(Dataset entries)
* begin *
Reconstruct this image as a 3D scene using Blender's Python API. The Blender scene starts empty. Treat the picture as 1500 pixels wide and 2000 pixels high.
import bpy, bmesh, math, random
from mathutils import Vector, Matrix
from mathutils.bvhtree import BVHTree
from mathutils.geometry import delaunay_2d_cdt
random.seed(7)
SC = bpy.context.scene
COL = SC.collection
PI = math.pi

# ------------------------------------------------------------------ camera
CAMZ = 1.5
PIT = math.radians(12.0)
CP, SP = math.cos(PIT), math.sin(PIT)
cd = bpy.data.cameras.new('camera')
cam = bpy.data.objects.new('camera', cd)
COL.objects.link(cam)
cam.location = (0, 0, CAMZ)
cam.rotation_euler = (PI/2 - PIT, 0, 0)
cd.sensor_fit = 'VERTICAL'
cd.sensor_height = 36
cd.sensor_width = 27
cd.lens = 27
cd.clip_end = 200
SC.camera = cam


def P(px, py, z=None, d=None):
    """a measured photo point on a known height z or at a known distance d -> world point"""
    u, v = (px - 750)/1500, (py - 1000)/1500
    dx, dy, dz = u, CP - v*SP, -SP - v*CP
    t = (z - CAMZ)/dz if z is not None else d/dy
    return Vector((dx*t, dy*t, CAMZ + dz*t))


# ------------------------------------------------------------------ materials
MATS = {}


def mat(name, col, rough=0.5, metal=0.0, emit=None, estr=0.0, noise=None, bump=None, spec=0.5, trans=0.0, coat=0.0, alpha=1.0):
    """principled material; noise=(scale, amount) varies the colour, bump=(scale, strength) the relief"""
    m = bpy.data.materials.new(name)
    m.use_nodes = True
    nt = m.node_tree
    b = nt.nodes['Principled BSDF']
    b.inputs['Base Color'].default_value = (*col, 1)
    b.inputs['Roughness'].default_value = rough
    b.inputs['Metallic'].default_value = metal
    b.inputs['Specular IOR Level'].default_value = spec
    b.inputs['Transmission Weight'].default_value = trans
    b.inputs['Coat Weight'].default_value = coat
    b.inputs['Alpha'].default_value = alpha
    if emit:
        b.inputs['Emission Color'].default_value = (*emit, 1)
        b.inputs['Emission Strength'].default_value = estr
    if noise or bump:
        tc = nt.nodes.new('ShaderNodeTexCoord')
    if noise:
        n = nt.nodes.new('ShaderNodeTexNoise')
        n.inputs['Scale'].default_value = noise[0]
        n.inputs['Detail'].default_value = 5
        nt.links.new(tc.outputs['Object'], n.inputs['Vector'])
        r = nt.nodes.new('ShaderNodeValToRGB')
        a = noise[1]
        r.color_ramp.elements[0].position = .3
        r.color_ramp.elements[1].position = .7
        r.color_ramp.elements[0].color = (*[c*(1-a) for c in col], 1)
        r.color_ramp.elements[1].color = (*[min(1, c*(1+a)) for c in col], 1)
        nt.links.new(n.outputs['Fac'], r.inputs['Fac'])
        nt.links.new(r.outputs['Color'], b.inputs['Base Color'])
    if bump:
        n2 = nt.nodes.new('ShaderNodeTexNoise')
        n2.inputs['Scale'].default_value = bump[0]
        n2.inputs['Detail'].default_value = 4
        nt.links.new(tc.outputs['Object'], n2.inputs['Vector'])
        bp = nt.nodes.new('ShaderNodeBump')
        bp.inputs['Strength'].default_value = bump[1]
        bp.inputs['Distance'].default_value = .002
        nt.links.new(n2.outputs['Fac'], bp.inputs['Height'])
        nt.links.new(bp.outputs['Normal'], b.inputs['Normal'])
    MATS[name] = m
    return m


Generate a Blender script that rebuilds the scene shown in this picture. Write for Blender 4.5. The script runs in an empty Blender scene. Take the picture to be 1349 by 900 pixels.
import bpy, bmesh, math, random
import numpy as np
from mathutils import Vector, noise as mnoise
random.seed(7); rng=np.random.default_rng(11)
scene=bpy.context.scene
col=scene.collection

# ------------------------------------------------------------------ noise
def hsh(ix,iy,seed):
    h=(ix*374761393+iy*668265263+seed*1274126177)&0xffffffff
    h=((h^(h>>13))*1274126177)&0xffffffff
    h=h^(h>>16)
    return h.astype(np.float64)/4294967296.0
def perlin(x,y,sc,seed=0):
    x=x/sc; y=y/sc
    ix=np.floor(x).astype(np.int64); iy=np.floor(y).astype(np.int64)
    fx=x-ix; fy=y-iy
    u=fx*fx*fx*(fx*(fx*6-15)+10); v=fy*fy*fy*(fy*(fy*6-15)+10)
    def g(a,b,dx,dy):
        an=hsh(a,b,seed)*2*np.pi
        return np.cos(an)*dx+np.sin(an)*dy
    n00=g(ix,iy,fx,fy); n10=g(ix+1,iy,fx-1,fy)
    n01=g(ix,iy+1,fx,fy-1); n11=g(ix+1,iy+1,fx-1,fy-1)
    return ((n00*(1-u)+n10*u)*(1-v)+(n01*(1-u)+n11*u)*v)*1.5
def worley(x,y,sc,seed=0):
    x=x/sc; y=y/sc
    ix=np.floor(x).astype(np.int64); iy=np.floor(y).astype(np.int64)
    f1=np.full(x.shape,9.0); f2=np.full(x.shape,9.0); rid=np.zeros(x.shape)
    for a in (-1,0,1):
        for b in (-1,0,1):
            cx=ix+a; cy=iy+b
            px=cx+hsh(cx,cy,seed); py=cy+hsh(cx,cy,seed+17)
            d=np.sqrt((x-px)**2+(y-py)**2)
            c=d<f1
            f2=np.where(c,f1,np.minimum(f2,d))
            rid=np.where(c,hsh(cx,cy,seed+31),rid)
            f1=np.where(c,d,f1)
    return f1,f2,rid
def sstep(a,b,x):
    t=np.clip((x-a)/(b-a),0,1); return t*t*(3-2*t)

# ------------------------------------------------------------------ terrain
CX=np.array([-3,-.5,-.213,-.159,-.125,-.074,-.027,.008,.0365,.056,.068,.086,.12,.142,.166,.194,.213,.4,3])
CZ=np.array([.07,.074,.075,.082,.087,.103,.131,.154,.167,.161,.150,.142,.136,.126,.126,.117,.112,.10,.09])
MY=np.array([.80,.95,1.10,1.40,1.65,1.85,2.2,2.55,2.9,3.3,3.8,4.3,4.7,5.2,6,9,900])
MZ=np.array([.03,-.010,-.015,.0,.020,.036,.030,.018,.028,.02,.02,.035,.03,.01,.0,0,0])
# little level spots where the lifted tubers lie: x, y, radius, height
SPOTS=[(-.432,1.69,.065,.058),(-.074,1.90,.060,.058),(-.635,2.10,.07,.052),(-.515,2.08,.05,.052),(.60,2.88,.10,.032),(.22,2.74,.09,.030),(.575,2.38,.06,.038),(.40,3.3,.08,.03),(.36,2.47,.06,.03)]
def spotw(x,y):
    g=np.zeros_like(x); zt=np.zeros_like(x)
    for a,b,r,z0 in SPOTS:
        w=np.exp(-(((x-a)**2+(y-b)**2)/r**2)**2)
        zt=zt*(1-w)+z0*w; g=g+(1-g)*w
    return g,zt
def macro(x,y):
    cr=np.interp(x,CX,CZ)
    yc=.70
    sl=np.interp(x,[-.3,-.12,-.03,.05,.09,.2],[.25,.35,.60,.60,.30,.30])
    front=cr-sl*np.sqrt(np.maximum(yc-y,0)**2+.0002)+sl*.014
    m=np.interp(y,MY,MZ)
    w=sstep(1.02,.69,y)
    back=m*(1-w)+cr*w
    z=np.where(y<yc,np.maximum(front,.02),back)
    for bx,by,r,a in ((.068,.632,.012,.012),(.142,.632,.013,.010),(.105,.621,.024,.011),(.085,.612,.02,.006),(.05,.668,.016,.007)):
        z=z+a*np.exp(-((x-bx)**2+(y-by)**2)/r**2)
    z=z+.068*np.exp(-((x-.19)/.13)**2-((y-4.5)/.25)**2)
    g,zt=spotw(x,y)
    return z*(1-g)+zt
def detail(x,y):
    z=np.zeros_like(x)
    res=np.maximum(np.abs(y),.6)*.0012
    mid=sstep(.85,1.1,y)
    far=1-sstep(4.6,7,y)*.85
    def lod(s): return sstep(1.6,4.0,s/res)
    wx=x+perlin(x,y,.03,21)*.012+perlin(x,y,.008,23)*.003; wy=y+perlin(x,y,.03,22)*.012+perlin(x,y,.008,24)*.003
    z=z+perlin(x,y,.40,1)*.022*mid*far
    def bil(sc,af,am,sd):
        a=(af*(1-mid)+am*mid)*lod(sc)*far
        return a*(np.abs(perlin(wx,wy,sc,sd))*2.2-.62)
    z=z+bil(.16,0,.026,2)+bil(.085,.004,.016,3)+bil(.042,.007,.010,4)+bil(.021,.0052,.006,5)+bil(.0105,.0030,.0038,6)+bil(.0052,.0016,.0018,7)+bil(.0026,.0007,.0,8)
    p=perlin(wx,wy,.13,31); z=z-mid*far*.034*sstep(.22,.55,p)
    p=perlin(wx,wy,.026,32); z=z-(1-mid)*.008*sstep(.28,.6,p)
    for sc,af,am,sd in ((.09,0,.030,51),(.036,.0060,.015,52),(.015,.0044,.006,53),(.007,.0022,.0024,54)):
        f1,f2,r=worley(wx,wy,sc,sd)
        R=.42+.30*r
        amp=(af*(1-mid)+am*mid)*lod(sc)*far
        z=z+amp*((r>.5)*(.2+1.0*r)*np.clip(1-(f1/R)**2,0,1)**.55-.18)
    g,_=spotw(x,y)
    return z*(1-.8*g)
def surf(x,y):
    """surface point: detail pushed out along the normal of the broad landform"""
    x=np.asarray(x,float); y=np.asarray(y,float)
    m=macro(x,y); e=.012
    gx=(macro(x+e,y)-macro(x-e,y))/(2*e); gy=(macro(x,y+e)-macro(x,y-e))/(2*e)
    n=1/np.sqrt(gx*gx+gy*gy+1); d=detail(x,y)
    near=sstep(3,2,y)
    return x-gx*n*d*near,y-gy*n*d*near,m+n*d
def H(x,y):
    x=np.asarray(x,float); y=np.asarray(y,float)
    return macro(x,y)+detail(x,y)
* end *
* begin *
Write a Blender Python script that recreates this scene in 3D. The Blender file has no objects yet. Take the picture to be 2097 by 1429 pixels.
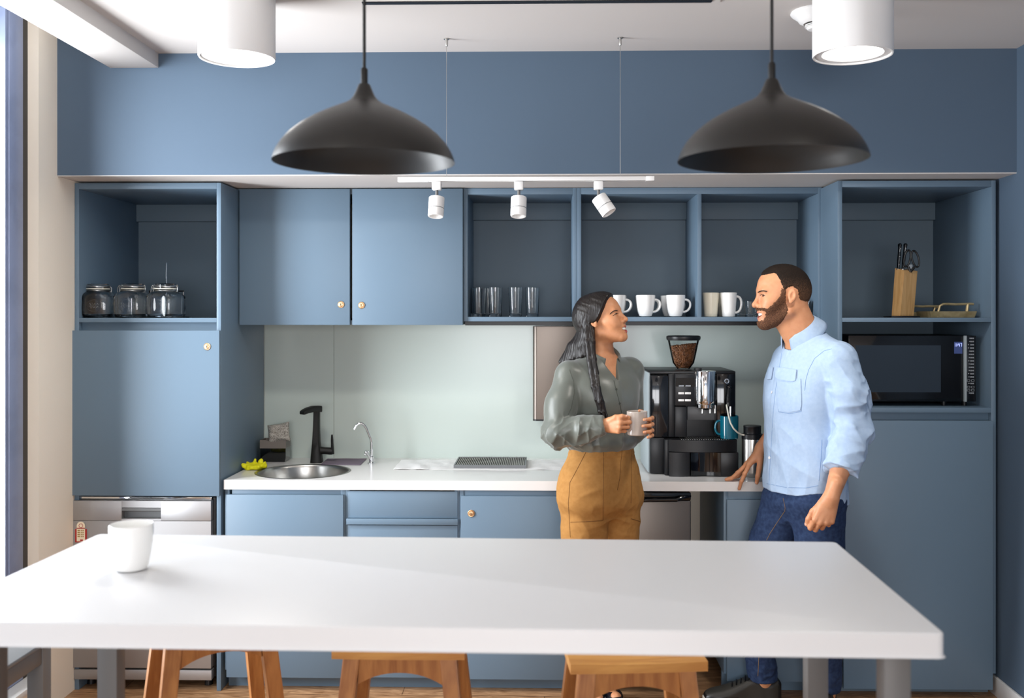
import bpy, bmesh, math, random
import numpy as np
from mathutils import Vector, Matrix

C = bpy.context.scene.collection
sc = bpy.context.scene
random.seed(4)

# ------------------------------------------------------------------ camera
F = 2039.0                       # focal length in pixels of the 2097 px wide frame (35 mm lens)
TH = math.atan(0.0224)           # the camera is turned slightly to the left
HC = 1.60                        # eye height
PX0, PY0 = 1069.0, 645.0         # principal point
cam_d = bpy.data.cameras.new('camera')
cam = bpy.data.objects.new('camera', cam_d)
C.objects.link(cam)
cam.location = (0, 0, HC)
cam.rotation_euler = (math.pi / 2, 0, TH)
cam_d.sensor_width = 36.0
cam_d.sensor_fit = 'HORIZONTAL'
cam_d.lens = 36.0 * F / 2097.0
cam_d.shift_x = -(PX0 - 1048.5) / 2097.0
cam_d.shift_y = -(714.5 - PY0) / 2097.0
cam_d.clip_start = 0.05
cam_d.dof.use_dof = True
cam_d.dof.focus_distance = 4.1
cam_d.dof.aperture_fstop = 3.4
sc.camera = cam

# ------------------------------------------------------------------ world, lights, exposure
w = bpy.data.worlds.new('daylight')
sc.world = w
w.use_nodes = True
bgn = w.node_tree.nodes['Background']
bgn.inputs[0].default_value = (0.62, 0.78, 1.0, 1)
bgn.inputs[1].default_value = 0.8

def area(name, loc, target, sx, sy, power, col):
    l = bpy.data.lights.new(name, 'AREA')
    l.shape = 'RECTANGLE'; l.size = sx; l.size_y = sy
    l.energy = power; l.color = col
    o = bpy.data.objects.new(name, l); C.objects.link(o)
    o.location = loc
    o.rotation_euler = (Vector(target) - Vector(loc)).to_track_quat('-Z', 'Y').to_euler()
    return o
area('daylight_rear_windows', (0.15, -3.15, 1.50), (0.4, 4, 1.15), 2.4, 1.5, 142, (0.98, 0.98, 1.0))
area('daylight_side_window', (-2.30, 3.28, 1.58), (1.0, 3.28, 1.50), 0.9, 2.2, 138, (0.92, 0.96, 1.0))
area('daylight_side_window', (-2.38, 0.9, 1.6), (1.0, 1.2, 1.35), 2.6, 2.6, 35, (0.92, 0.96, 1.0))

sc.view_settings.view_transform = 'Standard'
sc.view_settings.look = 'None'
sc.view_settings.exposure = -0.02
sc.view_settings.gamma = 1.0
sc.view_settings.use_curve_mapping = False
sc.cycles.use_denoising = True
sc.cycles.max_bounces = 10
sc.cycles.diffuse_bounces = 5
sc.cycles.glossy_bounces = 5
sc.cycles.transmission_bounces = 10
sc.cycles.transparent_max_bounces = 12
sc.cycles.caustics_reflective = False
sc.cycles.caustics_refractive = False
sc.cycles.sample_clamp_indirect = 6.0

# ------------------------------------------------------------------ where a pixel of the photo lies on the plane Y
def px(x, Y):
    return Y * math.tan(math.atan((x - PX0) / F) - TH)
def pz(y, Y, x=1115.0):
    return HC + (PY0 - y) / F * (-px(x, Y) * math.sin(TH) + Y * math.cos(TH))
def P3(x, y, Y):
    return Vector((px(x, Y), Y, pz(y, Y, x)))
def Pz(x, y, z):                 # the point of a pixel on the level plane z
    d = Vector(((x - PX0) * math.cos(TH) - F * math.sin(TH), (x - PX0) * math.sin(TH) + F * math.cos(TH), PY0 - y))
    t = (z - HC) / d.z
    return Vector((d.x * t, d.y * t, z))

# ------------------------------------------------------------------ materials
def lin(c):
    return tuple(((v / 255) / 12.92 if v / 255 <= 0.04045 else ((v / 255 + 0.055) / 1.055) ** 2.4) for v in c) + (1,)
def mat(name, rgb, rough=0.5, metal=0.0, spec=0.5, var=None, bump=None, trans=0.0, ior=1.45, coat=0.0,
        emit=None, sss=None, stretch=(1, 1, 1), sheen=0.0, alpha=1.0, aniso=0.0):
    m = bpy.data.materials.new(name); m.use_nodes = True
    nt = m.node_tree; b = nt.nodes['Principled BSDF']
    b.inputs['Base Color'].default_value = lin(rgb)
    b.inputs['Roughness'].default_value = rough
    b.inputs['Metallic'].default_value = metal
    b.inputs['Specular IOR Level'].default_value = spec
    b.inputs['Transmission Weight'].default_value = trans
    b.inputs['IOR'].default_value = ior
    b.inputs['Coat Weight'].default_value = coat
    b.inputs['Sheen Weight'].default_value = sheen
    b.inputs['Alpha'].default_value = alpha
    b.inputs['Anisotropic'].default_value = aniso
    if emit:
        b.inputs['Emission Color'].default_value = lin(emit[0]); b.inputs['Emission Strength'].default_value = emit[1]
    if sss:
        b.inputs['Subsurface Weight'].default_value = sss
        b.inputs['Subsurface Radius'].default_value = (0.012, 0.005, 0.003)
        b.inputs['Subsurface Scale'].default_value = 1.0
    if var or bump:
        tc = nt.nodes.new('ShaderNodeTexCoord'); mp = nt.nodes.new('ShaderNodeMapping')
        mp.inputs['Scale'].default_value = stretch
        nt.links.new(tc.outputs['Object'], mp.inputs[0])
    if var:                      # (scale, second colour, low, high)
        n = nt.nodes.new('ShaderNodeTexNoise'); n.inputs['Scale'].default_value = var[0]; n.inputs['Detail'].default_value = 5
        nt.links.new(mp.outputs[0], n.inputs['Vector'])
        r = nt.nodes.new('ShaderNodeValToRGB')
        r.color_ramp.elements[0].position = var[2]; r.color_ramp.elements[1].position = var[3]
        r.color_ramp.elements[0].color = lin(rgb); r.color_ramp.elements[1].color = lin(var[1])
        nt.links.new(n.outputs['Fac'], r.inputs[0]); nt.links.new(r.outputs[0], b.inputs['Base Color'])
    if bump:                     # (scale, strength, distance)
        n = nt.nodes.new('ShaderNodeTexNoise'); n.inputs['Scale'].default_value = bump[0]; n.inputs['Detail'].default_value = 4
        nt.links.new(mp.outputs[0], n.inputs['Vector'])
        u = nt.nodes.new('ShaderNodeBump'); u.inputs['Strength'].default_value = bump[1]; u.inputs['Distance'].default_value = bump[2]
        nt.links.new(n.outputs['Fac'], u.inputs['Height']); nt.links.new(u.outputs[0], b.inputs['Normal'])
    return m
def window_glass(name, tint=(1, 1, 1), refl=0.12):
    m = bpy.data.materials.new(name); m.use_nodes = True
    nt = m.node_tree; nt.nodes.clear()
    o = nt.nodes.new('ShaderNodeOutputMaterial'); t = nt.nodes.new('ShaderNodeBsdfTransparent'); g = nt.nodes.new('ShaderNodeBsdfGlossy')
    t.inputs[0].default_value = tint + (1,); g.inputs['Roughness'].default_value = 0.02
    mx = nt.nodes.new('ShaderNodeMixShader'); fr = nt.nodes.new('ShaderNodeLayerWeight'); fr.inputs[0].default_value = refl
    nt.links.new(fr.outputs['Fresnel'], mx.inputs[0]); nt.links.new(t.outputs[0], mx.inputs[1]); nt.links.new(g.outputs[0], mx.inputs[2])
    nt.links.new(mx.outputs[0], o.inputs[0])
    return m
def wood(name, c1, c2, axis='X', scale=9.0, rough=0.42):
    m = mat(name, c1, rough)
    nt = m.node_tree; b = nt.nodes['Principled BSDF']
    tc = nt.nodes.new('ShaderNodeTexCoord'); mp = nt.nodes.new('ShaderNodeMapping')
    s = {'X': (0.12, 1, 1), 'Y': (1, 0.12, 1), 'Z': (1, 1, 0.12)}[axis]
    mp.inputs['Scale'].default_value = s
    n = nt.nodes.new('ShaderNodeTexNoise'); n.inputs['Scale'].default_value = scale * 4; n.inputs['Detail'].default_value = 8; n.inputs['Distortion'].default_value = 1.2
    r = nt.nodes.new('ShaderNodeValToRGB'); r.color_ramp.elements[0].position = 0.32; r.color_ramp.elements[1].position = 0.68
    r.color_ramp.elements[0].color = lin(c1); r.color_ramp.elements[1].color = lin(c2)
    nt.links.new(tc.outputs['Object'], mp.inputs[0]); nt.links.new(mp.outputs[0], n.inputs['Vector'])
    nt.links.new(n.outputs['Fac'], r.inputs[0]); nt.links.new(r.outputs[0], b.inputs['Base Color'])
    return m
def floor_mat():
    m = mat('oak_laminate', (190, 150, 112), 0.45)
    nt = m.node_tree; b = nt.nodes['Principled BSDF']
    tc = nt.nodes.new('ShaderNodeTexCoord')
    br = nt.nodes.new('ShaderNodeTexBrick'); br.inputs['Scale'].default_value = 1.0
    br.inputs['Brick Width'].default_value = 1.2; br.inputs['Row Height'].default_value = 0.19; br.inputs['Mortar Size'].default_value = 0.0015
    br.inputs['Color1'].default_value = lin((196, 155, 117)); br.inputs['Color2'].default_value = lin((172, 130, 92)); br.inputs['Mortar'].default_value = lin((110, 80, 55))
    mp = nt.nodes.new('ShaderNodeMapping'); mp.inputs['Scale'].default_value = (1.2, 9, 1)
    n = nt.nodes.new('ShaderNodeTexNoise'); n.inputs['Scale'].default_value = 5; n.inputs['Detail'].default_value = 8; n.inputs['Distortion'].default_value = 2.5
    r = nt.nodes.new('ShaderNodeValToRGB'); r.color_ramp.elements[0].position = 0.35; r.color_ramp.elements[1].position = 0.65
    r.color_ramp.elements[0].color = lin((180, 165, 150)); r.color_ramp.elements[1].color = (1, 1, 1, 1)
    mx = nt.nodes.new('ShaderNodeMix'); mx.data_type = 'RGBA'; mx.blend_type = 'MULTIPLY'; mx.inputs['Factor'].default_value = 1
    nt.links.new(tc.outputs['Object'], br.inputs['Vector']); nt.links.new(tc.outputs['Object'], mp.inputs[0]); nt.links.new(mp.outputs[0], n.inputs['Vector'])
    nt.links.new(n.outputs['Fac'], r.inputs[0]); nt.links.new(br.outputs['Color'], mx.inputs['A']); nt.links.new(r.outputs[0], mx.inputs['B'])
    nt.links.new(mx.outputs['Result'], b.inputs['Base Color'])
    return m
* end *
**Task goal**
Restate word for word the part that opens with the line containing "Write a Blender" and closes with the line containing "random.seed(4)", both ends included, and nothing else. Omit any images.

**Answer**
Write a Blender Python script that recreates this scene in 3D. The Blender file has no objects yet. Take the picture to be 2097 by 1429 pixels.
import bpy, bmesh, math, random
import numpy as np
from mathutils import Vector, Matrix

C = bpy.context.scene.collection
sc = bpy.context.scene
random.seed(4)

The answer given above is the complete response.